Wherever the word "leafF" appears in a line, extract that line.
*** INFORMATION SUPPLIED
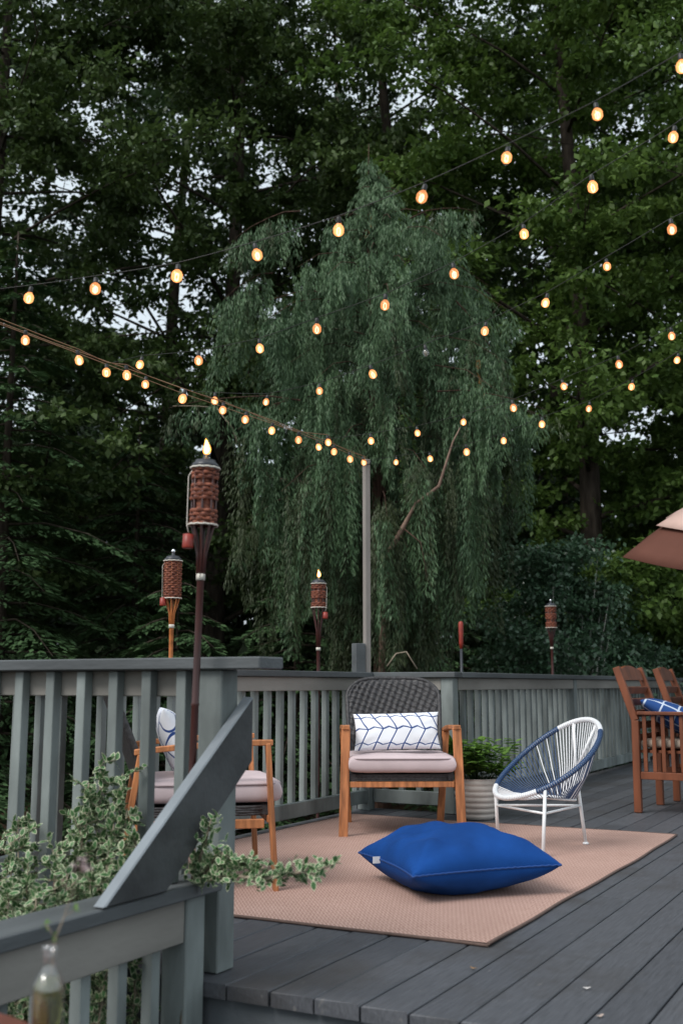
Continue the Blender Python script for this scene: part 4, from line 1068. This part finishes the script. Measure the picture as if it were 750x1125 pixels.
def hemlock(loc, H, rad, seed, label, density=1.0, leaf='hemlock'):
    """conifer with tiers of flat drooping sprays"""
    g = np.random.default_rng(seed); rs = random.Random(seed)
    r = empty('hemlock_tree', loc, 0, label, 'tree', 'layered conifers beyond the railings')
    m = MB(); m.tube([(0, 0, H * i / 8) for i in range(9)], [.016 * H * (1 - .95 * i / 8) + .004 for i in range(9)], 8)
    bases, ds, ns, Ls = [], [], [], []
    nb = int(13 * H)
    for k in range(nb):
        t = (k + .5) / nb; h = .35 + t * (H - .4); az = k * 2.4 + rs.uniform(-.3, .3)
        ln = rad * (1 - t) ** .72 * rs.uniform(.65, 1.12) + .12
        d = np.array([math.cos(az), math.sin(az), 0]); sd = np.array([-d[1], d[0], 0])
        ss = np.linspace(0, 1, 4); m.tube([tuple(d * ln * s + np.array([0, 0, h + .12 * ln * s - .38 * ln * s * s])) for s in ss], [.02 * (1 - t) + .008, .012, .008, .003], 4, caps=False)
        n = int(260 * ln * density) + 20
        s = g.random(n) ** .75; side = g.choice([-1, 1], n); w_ = g.random(n) ** 1.2 * .42 * ln * (1 - .75 * s) + .02
        ctr = d[None, :] * (ln * s)[:, None]; ctr[:, 2] = h + .12 * ln * s - .38 * ln * s * s
        b = ctr + sd[None, :] * (side * w_)[:, None] + d[None, :] * (w_ * .35)[:, None]; b[:, 2] -= .35 * w_ + g.random(n) * .04
        dd = sd[None, :] * side[:, None] * .75 + d[None, :] * .8 + rdir(g, n) * .35; dd[:, 2] -= .35
        nr = rdir(g, n) * .35; nr[:, 2] += 1
        bases.append(b); ds.append(dd); ns.append(nr); Ls.append(g.uniform(.06, .13, n))
    b = np.concatenate(bases); L = np.concatenate(Ls)
    q = quads(b, np.concatenate(ds), np.concatenate(ns), L, L * .42)
    m.build('trunk', M['bark'], r); npmesh('crown', q, 4, M[leaf], r)
    return r

def weeping():
    D = 11.0; base = P(418, 700, D); X0 = base.x; gz = -1.05
    r = empty('weeping_cedar', (X0, D, gz), 0, 'weeping evergreen with hanging curtains of blue green fronds behind the light pole', 'tree')
    g = np.random.default_rng(5); rs = random.Random(5)
    toL = lambda u, v, dd=0: P(u, v, D + dd) - Vector((X0, D, gz))
    m = MB(); top = toL(405, 158); LT = []
    path = [Vector((0, 0, 0)), toL(420, 640), toL(414, 500), toL(408, 350), toL(404, 240), top]
    m.tube(path, [.10, .085, .065, .04, .016, .003], 9)
    for q in range(14):
        f = q / 14; p = path[4].lerp(top, f * .9); LT.append((p, .06 + .16 * (1 - f)))
    # curved old limb seen in front
    limb = [toL(410, 690, -.5), toL(421, 655, -.7), toL(426, 607, -.9), toL(437, 590, -1.0), toL(457, 553, -1.05), toL(482, 534, -1.1), toL(497, 486, -1.1), toL(505, 470, -1.1)]
    limb[0] = Vector((-.02, -.05, .9))
    lm = MB(); lm.tube([limb[0]] + [a for a in limb[1:]], [.040, .030, .025, .027, .015, .016, .009, .005], 7)
    m.tube([toL(440, 578, -1.0), toL(462, 596, -1.2), toL(470, 640, -1.25)], [.008, .005, .003], 5)
    bt = MB()
    bt.tube([toL(238, 448, -.6), toL(255, 470, -.6), toL(268, 502, -.5), toL(300, 526, -.3), toL(345, 532, -.1), toL(390, 530, 0)], [.006, .012, .016, .02, .022, .03], 6)
    bt.tube([toL(190, 446, -.6), toL(215, 446, -.6), toL(238, 448, -.6)], [.003, .005, .006], 5)
    arch = MB(); arch.tube([toL(425, 732, -2), toL(435, 718, -2), toL(446, 716, -2), toL(458, 735, -2)], .006, 5)
    # envelope: (height px v) -> left and right extents in px
    env = [(175, 402, 408), (200, 386, 428), (225, 366, 450), (250, 345, 492), (280, 310, 512), (315, 264, 530), (350, 240, 545), (400, 238, 560), (440, 225, 575), (480, 238, 556), (540, 262, 540), (620, 300, 520), (720, 330, 500)]
    ev = [e[0] for e in env]; el = [e[1] for e in env]; er = [e[2] for e in env]
    B, Dd, Nn, LL, WW, MI = [], [], [], [], [], []
    def strand(p, ln, age):
        """one hanging branchlet: a limp stem with flat side sprays, each carrying fine fronds"""
        n = int(ln / .0021)
        if n < 30: return
        t = g.random(n) ** .9
        sw = g.normal(0, .05, 2); ph = g.uniform(0, 6); az = g.uniform(0, math.pi); lat = np.array([math.cos(az), math.sin(az)])
        ax = p[0] + sw[0] * t * ln + .022 * np.sin(t * 4 + ph); ay = p[1] + sw[1] * t * ln + .022 * np.cos(t * 4 + ph); azz = p[2] - t * ln
        k = np.floor(t * ln / .035); side = np.where((k % 2) == 0, 1., -1.); S = (.03 + .095 * np.sin(np.pi * np.clip(t * .75 + .12, 0, 1))) * g.uniform(.75, 1.2)
        u = g.random(n) ** .8; off = side * u * S
        x = ax + lat[0] * off + g.normal(0, .012, n); y = ay + lat[1] * off + g.normal(0, .012, n); z = azz - u * S * .95
        d = np.stack([lat[0] * side * .34 + g.normal(0, .13, n), lat[1] * side * .34 + g.normal(0, .13, n), -np.ones(n)], 1)
        fl = g.uniform(.035, .075, n)
        B.append(np.stack([x, y, z], 1)); Dd.append(d); Nn.append(rdir(g, n)); LL.append(fl); WW.append(fl * .11 + .003)
        dead = 2 if rs.random() < .003 else (1 if rs.random() < age else 0)
        MI.append(np.full(n, dead))
    for p, L_ in LT:
        for q in range(3): strand(p + Vector((rs.gauss(0, .02), rs.gauss(0, .02), 0)), L_ + .07, 0)
    nb = 96
    for k in range(nb):
        t = (k + .5) / nb; v0 = 690 - (690 - 178) * t ** .74; az = k * 2.399 + rs.uniform(-.2, .2)
        l_, r_ = np.interp(v0, ev, el), np.interp(v0, ev, er)
        hL = (408 - l_) / F_PX * D; hR = (r_ - 408) / F_PX * D
        c, s = math.cos(az), math.sin(az)
        ext = (hR if c > 0 else hL); dep = min(1.5, .5 * (hL + hR))
        ln = math.hypot(c * ext, s * dep) / max(.05, math.hypot(c, s)) * (rs.choice([.55, .7, .85, 1.0, 1.12]) if v0 > 340 else rs.choice([.7, .85, 1.0, 1.15]))
        if v0 > 560: ln *= .85
        z0 = toL(408, v0).z; st = Vector((0, 0, z0 - .05)); d = Vector((c, s, 0))
        bunch = rs.choice([0, 0, 0, 1])
        rise = .16 * ln
        pts = [st + d * ln * q + Vector((0, 0, rise * math.sin(q * 2.2) - .32 * ln * q ** 2.5)) for q in (0, .25, .5, .75, 1)]
        m.tube(pts, [.014 * (1.2 - t), .010 * (1.2 - t), .006, .004, .002], 5, caps=False)
        ns = int(ln / .075) + 3; lower = max(.0, min(1, (v0 - 330) / 300))
        for q in range(ns):
            f = .30 + .70 * ((q + rs.random()) / ns) ** .75
            i = min(3, int(f * 4)); p = pts[i].lerp(pts[i + 1], f * 4 - i)
            L_ = rs.uniform(.16, .52) * (.55 + .6 * min(1, ln / 1.2)) * (1 + 1.35 * max(0, min(1, (v0 - 300) / 180)))
            if v0 < 240: L_ *= .75
            L_ = min(L_ * rs.choice([.55, .8, 1, 1.15]), max(.1, p.z - rs.uniform(.4, 1.5)))
            if v0 > 340 and noise.noise(p * 1.7) < -.27: continue
            pp_ = p + Vector((rs.gauss(0, .055), rs.gauss(0, .055), -abs(rs.gauss(0, .04))))
            strand(pp_, L_, lower * .8)
    # upswept outer tips
    for (u, v, dd, u2, v2) in ((330, 232, -.5, 258, 262), (450, 240, -.4, 522, 232), (330, 440, -.7, 186, 448), (480, 430, -.7, 604, 452), (300, 300, -.4, 245, 330), (500, 330, -.4, 560, 420)):
        a, b = toL(u, v, dd), toL(u2, v2, dd); md = a.lerp(b, .5) + Vector((0, 0, .07)); m.tube([a, a.lerp(md, .5) + Vector((0, 0, .03)), md, md.lerp(b, .5) + Vector((0, 0, .02)), b], [.009, .007, .005, .004, .002], 5, caps=False)
        for q in range(18):
            f = .15 + .85 * q / 17; p = a.lerp(md, f * 2) if f < .5 else md.lerp(b, f * 2 - 1)
            strand(p + Vector((rs.uniform(-.04, .04), rs.uniform(-.08, .08), 0)), rs.uniform(.18, .5) * (1.15 - .5 * f) + (.1 if u2 < 300 and v2 < 400 else 0), .2)
    b = np.concatenate(B); q = quads(b, np.concatenate(Dd), np.concatenate(Nn), np.concatenate(LL), np.concatenate(WW))
    m.build('trunk', M['cedarbark'], r); lm.build('bare_limb', M['limbbark'], r); bt.build('bare_branch', M['twig'], r); arch.build('bare_branch', M['twig'], r)
    npmesh('crown', q, 4, [M['cedar'], M['cedarold'], M['cedardead']], r, np.concatenate(MI))
    return len(b)
weeping()

def round_shrub(loc, H, rad, seed, label, leaf, n_cl, n_each, L, bark, name='leafy_shrub'):
    g = np.random.default_rng(seed); rs = random.Random(seed)
    r = empty(name, loc, 0, label, 'shrub'); m = MB(); C = []; RR = []
    for k in range(n_cl):
        az = rs.uniform(0, 6.28); t = rs.random() ** .8; rr = rad * math.sqrt(rs.random()) * (1 - .55 * max(0, t - .45) / .55) * (.6 + .4 * min(1, t * 3))
        e = Vector((rr * math.cos(az), rr * math.sin(az) * .8, .25 * H + t * .75 * H)); C.append(tuple(e)); RR.append(rs.uniform(.22, .42))
        if k % 3 == 0:
            b = Vector((.12 * math.cos(az), .12 * math.sin(az), 0)); m.tube([b, b.lerp(e, .5) + Vector((0, 0, .2)), e], [.018, .010, .003], 5)
    m.tube([(0, 0, 0), (.04, 0, H * .4), (0, .02, H * .8)], [.032, .026, .012], 7)
    q = leafy(g, np.array(C), np.array(RR), n_each, L, L * .7, .7, .6)
    m.build('trunk', M[bark], r); npmesh('crown', q, 4, M[leaf], r); return r
p_ = P(585, 700, 12.6)
round_shrub((p_.x + .35, 12.9, -1.0), 3.45, 1.15, 9, 'blue green rounded shrub with glossy leaves behind the far torch', 'shrub', 190, 150, .058, 'palebark')
p_ = P(700, 700, 14); round_shrub((p_.x, 14.4, -1.0), 2.3, 1.0, 19, 'low dark shrub at the right behind the slatted chairs', 'shrub', 110, 120, .058, 'bark')

# hemlocks on the left, lower middle
hemlock((-4.1, 13.0, -1.05), 7.6, 2.2, 31, 'layered conifer at the left edge of the picture', 1.0)
hemlock((-1.9, 12.6, -1.05), 3.3, 1.6, 32, 'small layered conifer right of the unlit orange torch', 1.2)
hemlock((-2.9, 15.2, -1.05), 5.6, 2.2, 33, 'taller layered conifer behind the burning near torch', 1.0)
hemlock((-.55, 13.4, -1.05), 4.0, 1.5, 34, 'small layered conifer left of the weeping evergreen', 1.1)
hemlock((3.6, 17.0, -1.05), 5.0, 2.2, 35, 'layered conifer behind the blue green shrub', .9)
hemlock((1.5, 15.5, -1.05), 3.2, 1.6, 36, 'small layered conifer right of the weeping evergreen', .9)

# deciduous trees
GAPS = [(22, 225, 34, 38), (40, 300, 26, 20), (62, 262, 22, 18), (90, 115, 34, 20), (75, 205, 40, 24), (172, 262, 30, 70), (185, 310, 30, 34), (128, 352, 70, 24), (100, 185, 26, 12), (282, 180, 26, 42), (320, 185, 52, 20), (345, 45, 20, 26), (700, 135, 22, 22), (500, 10, 24, 24), (520, 120, 18, 26), (600, 262, 12, 14), (562, 72, 12, 10), (640, 250, 8, 12), (682, 478, 16, 12), (415, 150, 12, 12), (585, 200, 8, 10), (195, 200, 26, 40), (740, 345, 14, 22), (215, 385, 22, 12)]
T = [
 ((-5.2, 15.5, -1.1), 15, 3.4, 41, 'leafL', 'dark broadleaf tree filling the upper left corner'),
 ((-1.9, 17.0, -1.1), 16, 3.3, 42, 'leafL', 'broadleaf tree left of the weeping evergreen top'),
 ((1.1, 18.5, -1.2), 17, 3.4, 43, 'leafL', 'broadleaf tree rising directly behind the weeping evergreen'),
 ((3.4, 15.0, -1.1), 15, 3.1, 44, 'leafR', 'brighter green broadleaf tree right of the weeping evergreen'),
 ((6.2, 16.5, -1.1), 16, 3.2, 45, 'leafR', 'green broadleaf tree at the right edge above the umbrella'),
]
for loc, H_, rad, sd2, lf, lab in T: deciduous(loc, H_, rad, sd2, lf, lab, n_limb=36, ncl=12, n_each=230, L=.105, cr=.55)
T2 = [((-8.5, 21, -1.3), 17, 4, 51, 'far broadleaf tree beyond the upper left one'), ((-3.8, 23, -1.3), 18, 4, 52, 'far broadleaf tree seen in the gap left of centre'), ((4.8, 23, -1.3), 18, 4, 53, 'far broadleaf tree behind the two bright ones on the right'), ((9.5, 22, -1.3), 17, 4, 54, 'far broadleaf tree at the extreme right'), ((.5, 26, -1.3), 18, 4, 55, 'farthest broadleaf tree behind the middle of the picture')]
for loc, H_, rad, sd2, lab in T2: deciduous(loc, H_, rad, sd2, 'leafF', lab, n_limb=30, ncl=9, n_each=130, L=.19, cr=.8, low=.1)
def far_woods():
    g = np.random.default_rng(77); C = []
    n = 1500
    x = g.uniform(-26, 26, n); y = 29 + g.random(n) * 9 + np.abs(x) * -.25; z = -1 + g.random(n) ** 1.1 * (8.5 + 1.5 * np.sin(x * .6) + np.cos(x * 1.7))
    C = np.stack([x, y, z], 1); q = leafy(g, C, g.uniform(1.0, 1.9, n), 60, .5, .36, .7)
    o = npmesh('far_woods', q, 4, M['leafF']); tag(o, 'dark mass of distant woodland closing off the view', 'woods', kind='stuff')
    n = 700; x = g.uniform(-14, 14, n); y = 19 + g.random(n) * 6; z = -1.2 + g.random(n) * 2.6
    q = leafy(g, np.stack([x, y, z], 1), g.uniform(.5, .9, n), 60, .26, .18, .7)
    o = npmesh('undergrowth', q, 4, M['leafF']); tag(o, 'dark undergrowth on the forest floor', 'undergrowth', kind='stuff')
far_woods()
******
* _REPLY_:
for loc, H_, rad, sd2, lab in T2: deciduous(loc, H_, rad, sd2, 'leafF', lab, n_limb=30, ncl=9, n_each=130, L=.19, cr=.8, low=.1)
    o = npmesh('far_woods', q, 4, M['leafF']); tag(o, 'dark mass of distant woodland closing off the view', 'woods', kind='stuff')
    o = npmesh('undergrowth', q, 4, M['leafF']); tag(o, 'dark undergrowth on the forest floor', 'undergrowth', kind='stuff')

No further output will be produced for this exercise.